- Task instructions -
Set down the full listing exactly, character for character.

- Dataset excerpts -
◆ ◆ ◆

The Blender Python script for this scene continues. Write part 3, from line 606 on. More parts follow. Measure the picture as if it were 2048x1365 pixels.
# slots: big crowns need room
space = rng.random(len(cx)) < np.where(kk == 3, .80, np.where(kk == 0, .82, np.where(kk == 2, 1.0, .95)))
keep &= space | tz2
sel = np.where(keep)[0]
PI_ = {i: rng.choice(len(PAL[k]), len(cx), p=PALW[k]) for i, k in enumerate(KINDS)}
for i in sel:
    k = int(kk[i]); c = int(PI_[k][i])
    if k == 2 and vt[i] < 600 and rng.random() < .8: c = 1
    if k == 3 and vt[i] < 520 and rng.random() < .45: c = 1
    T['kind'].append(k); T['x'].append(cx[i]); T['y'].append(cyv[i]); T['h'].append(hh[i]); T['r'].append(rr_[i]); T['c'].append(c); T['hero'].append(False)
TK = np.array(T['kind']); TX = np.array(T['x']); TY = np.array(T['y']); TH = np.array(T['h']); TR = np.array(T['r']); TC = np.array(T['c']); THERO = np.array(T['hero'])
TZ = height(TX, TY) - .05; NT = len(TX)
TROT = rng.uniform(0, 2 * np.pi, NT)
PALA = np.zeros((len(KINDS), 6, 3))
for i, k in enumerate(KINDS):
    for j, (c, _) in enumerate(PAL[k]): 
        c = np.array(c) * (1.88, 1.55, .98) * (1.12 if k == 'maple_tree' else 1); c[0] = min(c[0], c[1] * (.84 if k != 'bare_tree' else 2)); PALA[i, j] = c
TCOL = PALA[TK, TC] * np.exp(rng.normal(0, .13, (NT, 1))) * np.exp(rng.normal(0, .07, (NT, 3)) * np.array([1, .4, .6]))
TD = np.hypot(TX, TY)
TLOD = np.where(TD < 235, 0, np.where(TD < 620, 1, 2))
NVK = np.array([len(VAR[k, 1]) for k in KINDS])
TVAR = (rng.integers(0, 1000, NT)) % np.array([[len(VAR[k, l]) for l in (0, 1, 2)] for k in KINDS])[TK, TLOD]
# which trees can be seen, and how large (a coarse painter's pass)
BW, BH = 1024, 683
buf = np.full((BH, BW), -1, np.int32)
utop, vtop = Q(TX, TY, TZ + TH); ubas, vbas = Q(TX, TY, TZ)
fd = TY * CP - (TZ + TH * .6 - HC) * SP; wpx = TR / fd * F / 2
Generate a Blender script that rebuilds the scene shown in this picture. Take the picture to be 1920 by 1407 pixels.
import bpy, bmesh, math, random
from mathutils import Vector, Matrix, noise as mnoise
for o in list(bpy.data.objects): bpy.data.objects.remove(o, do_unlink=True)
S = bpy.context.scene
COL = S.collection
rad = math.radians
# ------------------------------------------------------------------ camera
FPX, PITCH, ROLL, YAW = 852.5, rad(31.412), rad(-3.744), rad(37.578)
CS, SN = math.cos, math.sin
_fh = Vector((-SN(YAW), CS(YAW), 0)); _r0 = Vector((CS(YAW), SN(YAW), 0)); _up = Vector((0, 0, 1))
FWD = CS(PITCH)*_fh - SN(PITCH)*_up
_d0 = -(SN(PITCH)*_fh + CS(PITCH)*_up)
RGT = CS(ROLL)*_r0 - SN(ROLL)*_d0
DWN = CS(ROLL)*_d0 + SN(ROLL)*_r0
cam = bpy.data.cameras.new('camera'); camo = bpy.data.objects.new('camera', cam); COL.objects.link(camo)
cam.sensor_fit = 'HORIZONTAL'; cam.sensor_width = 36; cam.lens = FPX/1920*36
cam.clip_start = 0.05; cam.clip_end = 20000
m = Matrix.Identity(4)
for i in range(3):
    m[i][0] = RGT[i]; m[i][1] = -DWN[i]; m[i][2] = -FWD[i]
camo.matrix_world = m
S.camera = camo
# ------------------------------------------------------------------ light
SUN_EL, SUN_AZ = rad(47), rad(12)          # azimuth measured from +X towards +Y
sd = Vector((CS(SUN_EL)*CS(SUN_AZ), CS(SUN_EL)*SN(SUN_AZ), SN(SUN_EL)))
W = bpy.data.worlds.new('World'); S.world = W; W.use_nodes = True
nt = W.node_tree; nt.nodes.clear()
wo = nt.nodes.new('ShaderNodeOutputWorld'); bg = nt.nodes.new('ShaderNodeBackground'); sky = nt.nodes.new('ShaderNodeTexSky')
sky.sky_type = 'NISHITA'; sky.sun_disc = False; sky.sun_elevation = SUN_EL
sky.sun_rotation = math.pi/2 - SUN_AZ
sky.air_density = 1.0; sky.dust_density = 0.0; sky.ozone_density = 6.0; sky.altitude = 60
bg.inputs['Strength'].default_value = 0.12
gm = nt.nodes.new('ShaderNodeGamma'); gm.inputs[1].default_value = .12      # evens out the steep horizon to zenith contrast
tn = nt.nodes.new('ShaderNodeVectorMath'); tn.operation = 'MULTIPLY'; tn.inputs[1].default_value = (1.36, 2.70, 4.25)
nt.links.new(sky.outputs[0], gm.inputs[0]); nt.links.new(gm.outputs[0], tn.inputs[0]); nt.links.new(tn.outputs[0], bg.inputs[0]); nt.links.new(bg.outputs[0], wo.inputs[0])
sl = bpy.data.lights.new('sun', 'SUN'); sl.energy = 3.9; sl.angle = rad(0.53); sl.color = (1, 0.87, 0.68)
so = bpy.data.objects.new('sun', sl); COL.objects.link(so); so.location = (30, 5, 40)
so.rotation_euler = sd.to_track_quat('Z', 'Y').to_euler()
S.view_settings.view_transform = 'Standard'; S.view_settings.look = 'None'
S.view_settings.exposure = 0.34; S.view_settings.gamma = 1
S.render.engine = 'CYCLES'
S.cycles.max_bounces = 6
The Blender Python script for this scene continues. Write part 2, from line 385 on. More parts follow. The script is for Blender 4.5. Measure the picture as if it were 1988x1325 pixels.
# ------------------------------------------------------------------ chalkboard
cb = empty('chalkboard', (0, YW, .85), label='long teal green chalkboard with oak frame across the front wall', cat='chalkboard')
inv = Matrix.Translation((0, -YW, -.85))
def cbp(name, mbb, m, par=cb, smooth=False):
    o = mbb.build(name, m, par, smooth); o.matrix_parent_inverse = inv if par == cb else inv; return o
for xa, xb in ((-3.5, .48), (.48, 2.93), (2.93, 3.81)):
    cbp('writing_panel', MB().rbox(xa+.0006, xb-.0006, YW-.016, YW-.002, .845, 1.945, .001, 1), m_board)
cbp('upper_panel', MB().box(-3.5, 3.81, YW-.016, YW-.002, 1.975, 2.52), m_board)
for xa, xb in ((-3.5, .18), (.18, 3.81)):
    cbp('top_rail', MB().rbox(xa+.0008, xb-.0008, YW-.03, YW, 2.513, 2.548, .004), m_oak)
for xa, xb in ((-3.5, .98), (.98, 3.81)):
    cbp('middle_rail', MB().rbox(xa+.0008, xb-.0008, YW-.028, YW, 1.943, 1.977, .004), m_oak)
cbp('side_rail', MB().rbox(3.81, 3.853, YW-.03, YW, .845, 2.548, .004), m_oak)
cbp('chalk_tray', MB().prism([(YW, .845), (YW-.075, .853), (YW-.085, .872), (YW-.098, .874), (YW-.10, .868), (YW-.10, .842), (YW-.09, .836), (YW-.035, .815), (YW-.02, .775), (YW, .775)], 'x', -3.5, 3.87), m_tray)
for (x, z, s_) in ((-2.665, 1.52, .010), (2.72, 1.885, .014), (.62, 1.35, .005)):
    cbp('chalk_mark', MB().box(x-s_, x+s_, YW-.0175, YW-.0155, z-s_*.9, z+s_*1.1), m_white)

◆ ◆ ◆

- Answer to this exercise -
The Blender Python script for this scene continues. Write part 3, from line 606 on. More parts follow. Measure the picture as if it were 2048x1365 pixels.
# slots: big crowns need room
space = rng.random(len(cx)) < np.where(kk == 3, .80, np.where(kk == 0, .82, np.where(kk == 2, 1.0, .95)))
keep &= space | tz2
sel = np.where(keep)[0]
PI_ = {i: rng.choice(len(PAL[k]), len(cx), p=PALW[k]) for i, k in enumerate(KINDS)}
for i in sel:
    k = int(kk[i]); c = int(PI_[k][i])
    if k == 2 and vt[i] < 600 and rng.random() < .8: c = 1
    if k == 3 and vt[i] < 520 and rng.random() < .45: c = 1
    T['kind'].append(k); T['x'].append(cx[i]); T['y'].append(cyv[i]); T['h'].append(hh[i]); T['r'].append(rr_[i]); T['c'].append(c); T['hero'].append(False)
TK = np.array(T['kind']); TX = np.array(T['x']); TY = np.array(T['y']); TH = np.array(T['h']); TR = np.array(T['r']); TC = np.array(T['c']); THERO = np.array(T['hero'])
TZ = height(TX, TY) - .05; NT = len(TX)
TROT = rng.uniform(0, 2 * np.pi, NT)
PALA = np.zeros((len(KINDS), 6, 3))
for i, k in enumerate(KINDS):
    for j, (c, _) in enumerate(PAL[k]): 
        c = np.array(c) * (1.88, 1.55, .98) * (1.12 if k == 'maple_tree' else 1); c[0] = min(c[0], c[1] * (.84 if k != 'bare_tree' else 2)); PALA[i, j] = c
TCOL = PALA[TK, TC] * np.exp(rng.normal(0, .13, (NT, 1))) * np.exp(rng.normal(0, .07, (NT, 3)) * np.array([1, .4, .6]))
TD = np.hypot(TX, TY)
TLOD = np.where(TD < 235, 0, np.where(TD < 620, 1, 2))
NVK = np.array([len(VAR[k, 1]) for k in KINDS])
TVAR = (rng.integers(0, 1000, NT)) % np.array([[len(VAR[k, l]) for l in (0, 1, 2)] for k in KINDS])[TK, TLOD]
# which trees can be seen, and how large (a coarse painter's pass)
BW, BH = 1024, 683
buf = np.full((BH, BW), -1, np.int32)
utop, vtop = Q(TX, TY, TZ + TH); ubas, vbas = Q(TX, TY, TZ)
fd = TY * CP - (TZ + TH * .6 - HC) * SP; wpx = TR / fd * F / 2
Generate a Blender script that rebuilds the scene shown in this picture. Take the picture to be 1920 by 1407 pixels.
import bpy, bmesh, math, random
from mathutils import Vector, Matrix, noise as mnoise
for o in list(bpy.data.objects): bpy.data.objects.remove(o, do_unlink=True)
S = bpy.context.scene
COL = S.collection
rad = math.radians
# ------------------------------------------------------------------ camera
FPX, PITCH, ROLL, YAW = 852.5, rad(31.412), rad(-3.744), rad(37.578)
CS, SN = math.cos, math.sin
_fh = Vector((-SN(YAW), CS(YAW), 0)); _r0 = Vector((CS(YAW), SN(YAW), 0)); _up = Vector((0, 0, 1))
FWD = CS(PITCH)*_fh - SN(PITCH)*_up
_d0 = -(SN(PITCH)*_fh + CS(PITCH)*_up)
RGT = CS(ROLL)*_r0 - SN(ROLL)*_d0
DWN = CS(ROLL)*_d0 + SN(ROLL)*_r0
cam = bpy.data.cameras.new('camera'); camo = bpy.data.objects.new('camera', cam); COL.objects.link(camo)
cam.sensor_fit = 'HORIZONTAL'; cam.sensor_width = 36; cam.lens = FPX/1920*36
cam.clip_start = 0.05; cam.clip_end = 20000
m = Matrix.Identity(4)
for i in range(3):
    m[i][0] = RGT[i]; m[i][1] = -DWN[i]; m[i][2] = -FWD[i]
camo.matrix_world = m
S.camera = camo
# ------------------------------------------------------------------ light
SUN_EL, SUN_AZ = rad(47), rad(12)          # azimuth measured from +X towards +Y
sd = Vector((CS(SUN_EL)*CS(SUN_AZ), CS(SUN_EL)*SN(SUN_AZ), SN(SUN_EL)))
W = bpy.data.worlds.new('World'); S.world = W; W.use_nodes = True
nt = W.node_tree; nt.nodes.clear()
wo = nt.nodes.new('ShaderNodeOutputWorld'); bg = nt.nodes.new('ShaderNodeBackground'); sky = nt.nodes.new('ShaderNodeTexSky')
sky.sky_type = 'NISHITA'; sky.sun_disc = False; sky.sun_elevation = SUN_EL
sky.sun_rotation = math.pi/2 - SUN_AZ
sky.air_density = 1.0; sky.dust_density = 0.0; sky.ozone_density = 6.0; sky.altitude = 60
bg.inputs['Strength'].default_value = 0.12
gm = nt.nodes.new('ShaderNodeGamma'); gm.inputs[1].default_value = .12      # evens out the steep horizon to zenith contrast
tn = nt.nodes.new('ShaderNodeVectorMath'); tn.operation = 'MULTIPLY'; tn.inputs[1].default_value = (1.36, 2.70, 4.25)
nt.links.new(sky.outputs[0], gm.inputs[0]); nt.links.new(gm.outputs[0], tn.inputs[0]); nt.links.new(tn.outputs[0], bg.inputs[0]); nt.links.new(bg.outputs[0], wo.inputs[0])
sl = bpy.data.lights.new('sun', 'SUN'); sl.energy = 3.9; sl.angle = rad(0.53); sl.color = (1, 0.87, 0.68)
so = bpy.data.objects.new('sun', sl); COL.objects.link(so); so.location = (30, 5, 40)
so.rotation_euler = sd.to_track_quat('Z', 'Y').to_euler()
S.view_settings.view_transform = 'Standard'; S.view_settings.look = 'None'
S.view_settings.exposure = 0.34; S.view_settings.gamma = 1
S.render.engine = 'CYCLES'
S.cycles.max_bounces = 6
The Blender Python script for this scene continues. Write part 2, from line 385 on. More parts follow. The script is for Blender 4.5. Measure the picture as if it were 1988x1325 pixels.
# ------------------------------------------------------------------ chalkboard
cb = empty('chalkboard', (0, YW, .85), label='long teal green chalkboard with oak frame across the front wall', cat='chalkboard')
inv = Matrix.Translation((0, -YW, -.85))
def cbp(name, mbb, m, par=cb, smooth=False):
    o = mbb.build(name, m, par, smooth); o.matrix_parent_inverse = inv if par == cb else inv; return o
for xa, xb in ((-3.5, .48), (.48, 2.93), (2.93, 3.81)):
    cbp('writing_panel', MB().rbox(xa+.0006, xb-.0006, YW-.016, YW-.002, .845, 1.945, .001, 1), m_board)
cbp('upper_panel', MB().box(-3.5, 3.81, YW-.016, YW-.002, 1.975, 2.52), m_board)
for xa, xb in ((-3.5, .18), (.18, 3.81)):
    cbp('top_rail', MB().rbox(xa+.0008, xb-.0008, YW-.03, YW, 2.513, 2.548, .004), m_oak)
for xa, xb in ((-3.5, .98), (.98, 3.81)):
    cbp('middle_rail', MB().rbox(xa+.0008, xb-.0008, YW-.028, YW, 1.943, 1.977, .004), m_oak)
cbp('side_rail', MB().rbox(3.81, 3.853, YW-.03, YW, .845, 2.548, .004), m_oak)
cbp('chalk_tray', MB().prism([(YW, .845), (YW-.075, .853), (YW-.085, .872), (YW-.098, .874), (YW-.10, .868), (YW-.10, .842), (YW-.09, .836), (YW-.035, .815), (YW-.02, .775), (YW, .775)], 'x', -3.5, 3.87), m_tray)
for (x, z, s_) in ((-2.665, 1.52, .010), (2.72, 1.885, .014), (.62, 1.35, .005)):
    cbp('chalk_mark', MB().box(x-s_, x+s_, YW-.0175, YW-.0155, z-s_*.9, z+s_*1.1), m_white)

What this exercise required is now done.